2020/8/7
去る7月2日、働き方改革の成功例で知られるサイボウズの山田さんを講師に迎え、ウェビナーを開催した。
[講 師]
山田 理さん
サイボウズ取締役副社長兼グローバル事業本部長兼組織戦略室長。日本興業銀行を経て2000年にサイボウズへ転職。14年には米国事業立ち上げのためシリコンバレーに赴任。著書に『最軽量のマネジメント』(サイボウズ式ブックス)。
最初に山田さんはサイボウズの働き方改革のきっかけが離職率の高さだったと話した。「自分たちなりに働きやすい環境を作ることができるのではないかと、改革に着手しました。最初は、社員が選択できる場所と時間の組み合わせで9種類の働き方を用意し、各人がどんな働き方をしているかを全員で共有しました。選択した働き方によって給与も調整しました」。
また、同社の日本本社での在宅勤務は10年前に開始された。「最初はニーズがあったのでやってみました。慣れてきた時に、あの東日本大震災が起こりました。ほとんどの会社が自宅待機になったところ、僕らはたまたま在宅勤務を導入していたので、3月13日の決算発表も無事に済ませることができました」。
さらに、アフターコロナの働き方について、山田さんは次のように話した。「リモートワークに移行していくはずです。アメリカは訴訟社会だから、会社が出勤しろと言って、(感染など)もしものことがあったら補償してくれるか、という話になるでしょう。リモートが進んでいない企業は、人材採用でも不利になります」。

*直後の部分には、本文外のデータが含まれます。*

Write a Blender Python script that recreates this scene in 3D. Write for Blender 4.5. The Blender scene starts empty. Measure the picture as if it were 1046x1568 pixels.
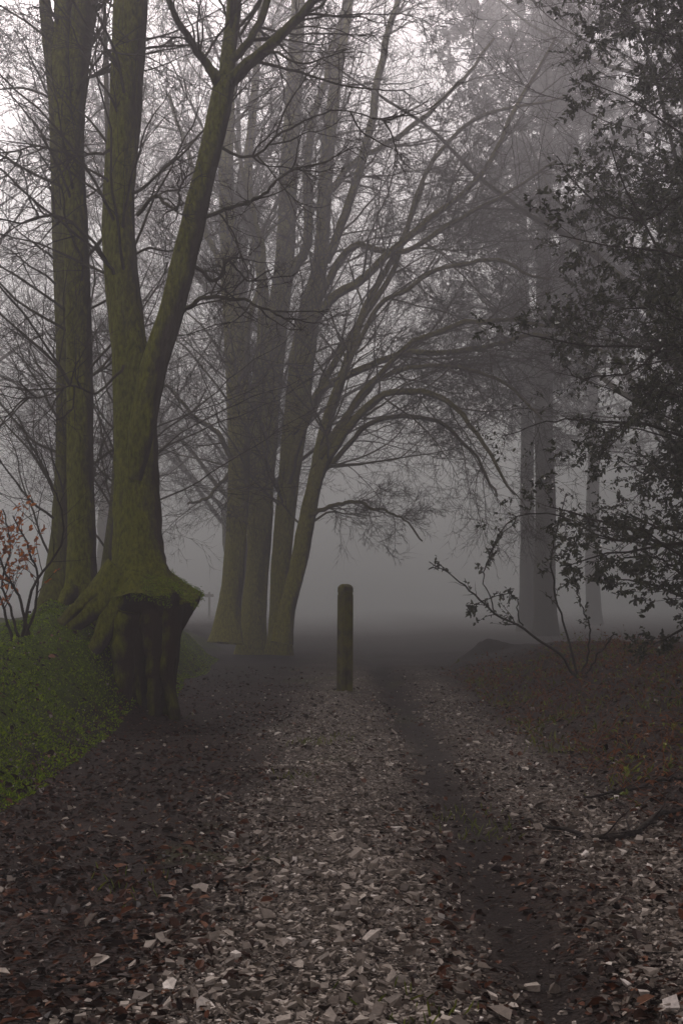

最後に「新しい時代のマネジメントは平等から幸福にシフトしていきます。平等はケーキを3人で三等分にすること。一方、幸福はそれぞれが幸せな手段を取ること。つまり、1人は甘いのが苦手、2人目はダイエット中であれば、分ける必要はなく1人に全部をあげればいいのです。一人一人が何を求めるのか、それを理解し、各人に合った多様な働き方を提供することがこれからのマネジメントには重要です」と、コロナこそが企業の風土改革のチャンスだと呼びかけた。